Коммуникация есть исполненное любви движение во временном существовании, устремленное, казалось бы, к слиянию двух в одно, но оно должно было бы прекратиться там, где двое действительно становятся одним. Бытие двумя (Zweisein) не позволяет любви замереть в покое. То, что хотя и мыслится в трансценденции как единобытие, то же, если бы оно считалось в самом существовании действительным, а в трансценденции - существующим, погубило бы любовь, превратив ее в нечто лишенное процесса и мнимо наличное.
Любовь, субстанциальный исток самобытия в коммуникации, может породить самобытие как движение ее собственного откровения, не может позволить ему найти завершение в чем-то оконченном.
Недостаток в коммуникации
Поскольку коммуникация присутствует в существовании как процесс, а не как завершение, она действительна как сознание недостатка ее самой. Этот недостаток принимает формы, в которых он есть только мотив (Antrieb), другие формы, в которых он сам становится неотъемлемым звеном раскрытия, и еще другие, в которых он потрясает сознание бытия, как непостижимая граница.

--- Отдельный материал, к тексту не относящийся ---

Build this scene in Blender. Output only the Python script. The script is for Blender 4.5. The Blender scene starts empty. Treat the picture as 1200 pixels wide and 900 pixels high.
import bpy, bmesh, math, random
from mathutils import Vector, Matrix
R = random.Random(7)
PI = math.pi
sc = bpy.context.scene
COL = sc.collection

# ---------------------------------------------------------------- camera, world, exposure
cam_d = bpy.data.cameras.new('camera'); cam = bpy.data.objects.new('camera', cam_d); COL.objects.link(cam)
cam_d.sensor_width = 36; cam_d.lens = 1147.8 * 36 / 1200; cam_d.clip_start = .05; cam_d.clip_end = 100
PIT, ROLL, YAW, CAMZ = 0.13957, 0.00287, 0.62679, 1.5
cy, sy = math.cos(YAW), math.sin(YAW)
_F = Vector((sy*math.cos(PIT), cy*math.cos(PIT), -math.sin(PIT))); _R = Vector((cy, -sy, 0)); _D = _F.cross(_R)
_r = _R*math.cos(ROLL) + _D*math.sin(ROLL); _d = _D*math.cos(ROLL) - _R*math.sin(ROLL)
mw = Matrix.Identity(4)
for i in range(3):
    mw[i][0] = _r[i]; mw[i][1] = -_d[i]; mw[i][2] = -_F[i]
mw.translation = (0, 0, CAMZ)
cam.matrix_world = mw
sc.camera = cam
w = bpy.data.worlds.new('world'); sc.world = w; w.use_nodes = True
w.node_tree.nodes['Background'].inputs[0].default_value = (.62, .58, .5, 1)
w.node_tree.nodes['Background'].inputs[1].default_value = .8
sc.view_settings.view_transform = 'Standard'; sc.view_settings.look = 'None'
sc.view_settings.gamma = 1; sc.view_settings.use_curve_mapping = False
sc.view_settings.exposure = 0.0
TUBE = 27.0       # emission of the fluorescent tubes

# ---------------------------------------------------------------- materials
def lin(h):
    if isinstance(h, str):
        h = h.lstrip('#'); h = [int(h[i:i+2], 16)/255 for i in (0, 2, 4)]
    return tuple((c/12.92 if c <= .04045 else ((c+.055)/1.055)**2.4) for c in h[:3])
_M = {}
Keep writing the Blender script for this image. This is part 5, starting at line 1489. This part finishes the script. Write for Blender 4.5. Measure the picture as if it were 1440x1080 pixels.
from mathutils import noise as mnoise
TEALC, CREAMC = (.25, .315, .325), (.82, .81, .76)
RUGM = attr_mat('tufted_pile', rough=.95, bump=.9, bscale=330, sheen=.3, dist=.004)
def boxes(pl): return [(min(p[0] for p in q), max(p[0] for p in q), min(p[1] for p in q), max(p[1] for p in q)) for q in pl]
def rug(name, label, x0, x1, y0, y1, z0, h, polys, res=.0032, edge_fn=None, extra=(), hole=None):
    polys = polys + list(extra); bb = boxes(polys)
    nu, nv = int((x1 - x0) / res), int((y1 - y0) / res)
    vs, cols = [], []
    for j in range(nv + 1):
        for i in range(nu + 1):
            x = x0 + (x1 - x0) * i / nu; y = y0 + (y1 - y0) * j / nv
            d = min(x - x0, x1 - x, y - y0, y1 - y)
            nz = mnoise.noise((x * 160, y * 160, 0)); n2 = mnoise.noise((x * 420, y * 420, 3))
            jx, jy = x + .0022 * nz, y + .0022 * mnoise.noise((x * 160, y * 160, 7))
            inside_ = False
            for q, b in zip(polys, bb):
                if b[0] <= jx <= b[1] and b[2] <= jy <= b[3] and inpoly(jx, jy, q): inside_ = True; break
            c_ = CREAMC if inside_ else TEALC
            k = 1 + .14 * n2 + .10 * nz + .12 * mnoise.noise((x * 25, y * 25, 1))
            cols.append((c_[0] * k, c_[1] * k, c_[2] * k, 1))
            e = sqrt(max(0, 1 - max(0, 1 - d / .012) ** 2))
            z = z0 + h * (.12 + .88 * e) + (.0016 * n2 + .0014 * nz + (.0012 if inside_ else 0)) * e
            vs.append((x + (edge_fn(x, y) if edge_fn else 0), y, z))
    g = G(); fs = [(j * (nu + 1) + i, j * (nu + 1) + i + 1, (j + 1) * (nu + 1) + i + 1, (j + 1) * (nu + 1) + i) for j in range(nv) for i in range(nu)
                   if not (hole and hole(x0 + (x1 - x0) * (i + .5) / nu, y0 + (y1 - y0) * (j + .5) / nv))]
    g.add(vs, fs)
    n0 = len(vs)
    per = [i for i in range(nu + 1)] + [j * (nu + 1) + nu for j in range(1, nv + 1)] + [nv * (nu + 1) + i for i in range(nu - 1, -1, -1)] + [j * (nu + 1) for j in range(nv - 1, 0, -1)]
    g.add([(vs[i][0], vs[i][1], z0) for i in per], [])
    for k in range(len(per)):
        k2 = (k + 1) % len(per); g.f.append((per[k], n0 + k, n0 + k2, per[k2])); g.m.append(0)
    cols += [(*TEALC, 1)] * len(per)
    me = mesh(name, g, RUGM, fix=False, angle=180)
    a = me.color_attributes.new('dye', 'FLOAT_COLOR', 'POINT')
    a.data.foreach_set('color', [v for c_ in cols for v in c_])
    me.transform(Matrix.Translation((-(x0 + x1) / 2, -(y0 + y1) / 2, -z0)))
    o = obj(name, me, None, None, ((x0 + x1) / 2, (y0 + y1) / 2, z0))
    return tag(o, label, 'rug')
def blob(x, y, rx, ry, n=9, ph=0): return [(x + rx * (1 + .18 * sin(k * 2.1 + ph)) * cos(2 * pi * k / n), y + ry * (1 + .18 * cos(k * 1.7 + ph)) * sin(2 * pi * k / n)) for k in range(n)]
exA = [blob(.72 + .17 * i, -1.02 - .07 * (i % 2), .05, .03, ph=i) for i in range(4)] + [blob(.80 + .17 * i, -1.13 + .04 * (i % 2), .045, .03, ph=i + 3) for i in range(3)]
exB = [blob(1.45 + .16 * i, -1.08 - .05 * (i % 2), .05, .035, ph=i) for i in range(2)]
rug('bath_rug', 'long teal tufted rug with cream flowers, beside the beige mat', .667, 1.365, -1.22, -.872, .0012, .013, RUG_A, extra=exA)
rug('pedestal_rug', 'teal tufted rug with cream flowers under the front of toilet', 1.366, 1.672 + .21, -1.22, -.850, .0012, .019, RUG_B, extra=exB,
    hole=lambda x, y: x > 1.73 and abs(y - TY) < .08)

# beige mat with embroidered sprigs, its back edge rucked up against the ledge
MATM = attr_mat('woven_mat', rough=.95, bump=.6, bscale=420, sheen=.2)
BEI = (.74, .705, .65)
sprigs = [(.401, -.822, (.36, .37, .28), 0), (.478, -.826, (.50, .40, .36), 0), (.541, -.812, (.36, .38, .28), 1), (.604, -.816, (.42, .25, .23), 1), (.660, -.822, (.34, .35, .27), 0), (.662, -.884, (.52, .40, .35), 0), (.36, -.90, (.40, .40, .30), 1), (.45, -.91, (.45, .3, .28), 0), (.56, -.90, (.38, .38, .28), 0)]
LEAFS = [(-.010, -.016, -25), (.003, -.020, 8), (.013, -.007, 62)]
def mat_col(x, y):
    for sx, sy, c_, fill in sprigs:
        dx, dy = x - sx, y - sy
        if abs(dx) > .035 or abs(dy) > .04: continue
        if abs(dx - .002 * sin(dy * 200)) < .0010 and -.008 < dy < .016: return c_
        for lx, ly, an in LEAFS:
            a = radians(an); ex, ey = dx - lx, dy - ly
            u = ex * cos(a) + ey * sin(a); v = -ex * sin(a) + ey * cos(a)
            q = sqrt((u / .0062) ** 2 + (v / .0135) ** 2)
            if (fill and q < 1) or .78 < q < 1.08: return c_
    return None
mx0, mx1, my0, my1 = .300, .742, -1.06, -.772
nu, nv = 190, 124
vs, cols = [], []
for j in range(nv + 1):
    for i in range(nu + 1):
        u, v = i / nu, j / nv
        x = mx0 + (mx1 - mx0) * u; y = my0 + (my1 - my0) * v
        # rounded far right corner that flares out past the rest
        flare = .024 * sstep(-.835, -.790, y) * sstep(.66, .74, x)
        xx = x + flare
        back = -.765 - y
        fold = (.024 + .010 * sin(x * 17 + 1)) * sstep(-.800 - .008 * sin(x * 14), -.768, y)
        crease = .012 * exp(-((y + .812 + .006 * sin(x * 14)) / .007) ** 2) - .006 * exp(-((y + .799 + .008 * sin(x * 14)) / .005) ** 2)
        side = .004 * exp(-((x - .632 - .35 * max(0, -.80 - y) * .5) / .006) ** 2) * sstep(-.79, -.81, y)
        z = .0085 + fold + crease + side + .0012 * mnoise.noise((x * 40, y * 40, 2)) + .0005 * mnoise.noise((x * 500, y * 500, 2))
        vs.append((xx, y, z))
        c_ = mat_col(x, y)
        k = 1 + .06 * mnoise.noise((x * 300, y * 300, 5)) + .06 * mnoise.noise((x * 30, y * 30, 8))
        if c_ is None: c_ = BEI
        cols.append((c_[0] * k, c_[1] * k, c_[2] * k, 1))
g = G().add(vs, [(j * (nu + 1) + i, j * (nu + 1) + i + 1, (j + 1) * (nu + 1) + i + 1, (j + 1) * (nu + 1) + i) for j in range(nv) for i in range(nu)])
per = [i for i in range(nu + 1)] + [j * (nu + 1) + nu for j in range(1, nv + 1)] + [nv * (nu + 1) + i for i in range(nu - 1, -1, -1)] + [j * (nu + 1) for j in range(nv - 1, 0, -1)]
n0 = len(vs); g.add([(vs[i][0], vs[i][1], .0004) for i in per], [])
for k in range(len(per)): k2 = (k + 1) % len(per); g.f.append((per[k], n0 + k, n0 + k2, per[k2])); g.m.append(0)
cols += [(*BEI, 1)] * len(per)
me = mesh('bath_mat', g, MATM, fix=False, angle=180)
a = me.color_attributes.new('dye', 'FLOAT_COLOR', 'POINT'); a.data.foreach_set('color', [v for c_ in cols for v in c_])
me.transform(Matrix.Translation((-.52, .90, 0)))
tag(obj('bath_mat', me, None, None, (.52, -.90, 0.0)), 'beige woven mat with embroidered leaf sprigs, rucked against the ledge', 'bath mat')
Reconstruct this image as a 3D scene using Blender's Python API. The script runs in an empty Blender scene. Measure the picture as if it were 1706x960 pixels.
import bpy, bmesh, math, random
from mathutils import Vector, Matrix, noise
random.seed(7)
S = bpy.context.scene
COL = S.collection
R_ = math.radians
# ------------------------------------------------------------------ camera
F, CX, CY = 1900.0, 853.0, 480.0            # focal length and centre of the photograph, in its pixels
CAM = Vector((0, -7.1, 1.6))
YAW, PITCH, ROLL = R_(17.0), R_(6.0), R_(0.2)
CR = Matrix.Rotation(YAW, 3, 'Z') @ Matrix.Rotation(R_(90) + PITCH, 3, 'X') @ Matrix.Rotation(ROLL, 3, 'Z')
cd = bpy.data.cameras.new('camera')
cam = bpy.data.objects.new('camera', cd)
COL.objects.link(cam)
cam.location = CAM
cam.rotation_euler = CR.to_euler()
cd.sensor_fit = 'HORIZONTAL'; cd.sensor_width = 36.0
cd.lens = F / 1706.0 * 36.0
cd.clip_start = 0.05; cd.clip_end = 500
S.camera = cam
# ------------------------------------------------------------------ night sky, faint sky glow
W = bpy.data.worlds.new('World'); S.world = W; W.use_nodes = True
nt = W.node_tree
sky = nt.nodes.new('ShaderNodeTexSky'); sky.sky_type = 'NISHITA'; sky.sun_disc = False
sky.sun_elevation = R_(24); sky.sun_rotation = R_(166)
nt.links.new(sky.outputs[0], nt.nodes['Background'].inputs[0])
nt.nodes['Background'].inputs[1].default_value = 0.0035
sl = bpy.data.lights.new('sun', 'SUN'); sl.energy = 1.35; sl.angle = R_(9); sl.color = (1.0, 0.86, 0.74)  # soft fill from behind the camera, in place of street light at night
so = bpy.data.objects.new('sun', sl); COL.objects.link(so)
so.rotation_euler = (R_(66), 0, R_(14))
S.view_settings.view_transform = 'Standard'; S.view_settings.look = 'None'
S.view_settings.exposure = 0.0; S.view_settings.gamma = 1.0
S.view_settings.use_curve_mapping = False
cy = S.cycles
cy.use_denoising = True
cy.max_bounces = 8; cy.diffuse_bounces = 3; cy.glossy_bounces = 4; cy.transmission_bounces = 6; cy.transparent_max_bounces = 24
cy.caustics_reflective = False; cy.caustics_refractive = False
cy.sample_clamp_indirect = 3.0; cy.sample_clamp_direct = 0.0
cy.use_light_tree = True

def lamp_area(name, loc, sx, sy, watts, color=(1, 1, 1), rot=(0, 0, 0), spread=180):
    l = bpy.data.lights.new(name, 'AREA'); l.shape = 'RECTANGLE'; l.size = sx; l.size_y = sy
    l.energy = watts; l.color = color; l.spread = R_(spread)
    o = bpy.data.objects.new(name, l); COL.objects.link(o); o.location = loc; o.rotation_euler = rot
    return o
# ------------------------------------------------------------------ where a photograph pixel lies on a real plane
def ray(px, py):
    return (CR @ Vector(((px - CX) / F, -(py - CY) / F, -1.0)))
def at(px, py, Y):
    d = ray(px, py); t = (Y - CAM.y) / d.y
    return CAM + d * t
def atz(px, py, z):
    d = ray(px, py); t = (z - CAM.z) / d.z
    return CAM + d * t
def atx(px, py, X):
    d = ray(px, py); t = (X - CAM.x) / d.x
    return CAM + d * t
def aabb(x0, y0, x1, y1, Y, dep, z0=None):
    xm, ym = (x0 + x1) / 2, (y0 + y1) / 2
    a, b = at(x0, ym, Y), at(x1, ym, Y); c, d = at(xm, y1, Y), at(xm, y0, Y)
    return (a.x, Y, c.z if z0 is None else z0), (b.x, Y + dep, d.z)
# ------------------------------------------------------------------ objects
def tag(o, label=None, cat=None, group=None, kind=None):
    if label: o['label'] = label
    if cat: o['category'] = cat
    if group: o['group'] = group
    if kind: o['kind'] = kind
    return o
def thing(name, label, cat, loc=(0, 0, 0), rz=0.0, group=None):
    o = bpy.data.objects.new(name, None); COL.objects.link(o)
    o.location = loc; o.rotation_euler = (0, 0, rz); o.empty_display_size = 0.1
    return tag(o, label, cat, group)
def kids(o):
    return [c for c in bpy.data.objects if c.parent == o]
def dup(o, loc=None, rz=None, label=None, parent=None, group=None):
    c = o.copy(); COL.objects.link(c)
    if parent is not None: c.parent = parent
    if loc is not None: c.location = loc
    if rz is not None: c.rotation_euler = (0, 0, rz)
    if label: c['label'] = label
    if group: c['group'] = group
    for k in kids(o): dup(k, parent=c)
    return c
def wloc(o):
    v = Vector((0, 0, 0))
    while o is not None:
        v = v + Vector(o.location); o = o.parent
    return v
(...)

1. Неопределенный опыт несостоявшейся коммуникации.
-В юности есть, впрочем, душевный опыт, который еще не знает, чего хочет: Я отказываюсь подчиниться требованиям любезности в дружеском кругу и ни к чему не обязывающей заинтересованности при сокрытости еще неизвестного мне существенного - отказываюсь довольствоваться безличным соприкосновением с людьми в сугубо деловых содержаниях, в которых, хотя и удовлетворяется чувство общности, все-таки имеет место только отстраненное понимание содержаний - терпеть поглощающую тенденцию общности интересов, сводящей нас, как существование, с другими существованиями, смотря по характеру ситуации, в которой эта общность проявляется, и возникающую отсюда взаимность признания не проникающих друг в друга людей. Во всем я осознаю дистанцию между собою и другими людьми, которой они со своей стороны часто, кажется, вовсе не замечают: Я вижу, как при внешней близости и при множестве слов во мне растет чувство, что говорят не со мной.
В этой установке есть бодрость ожидания, не желающая предаваться каким бы то ни было иллюзиям. Но в корень вещей смотрит сознание отсутствия нашей самости перед лицом другого. Я недоволен своей любовью и любовью другого ко мне, как одной лишь высказывающей себя сердечностью и устойчивостью, если она не становится истоком для этого бесконечного процесса, в котором, как кажется, и заключается все дело, если еще только должна решиться, вместе с другим, судьба нашей подлинной самости. Я хотел бы найти верное слово, и я все еще в поиске: если мы умрем, слово останется не сказано, существенное - не сделано... абсолютная коммуникация поистине не состоялась.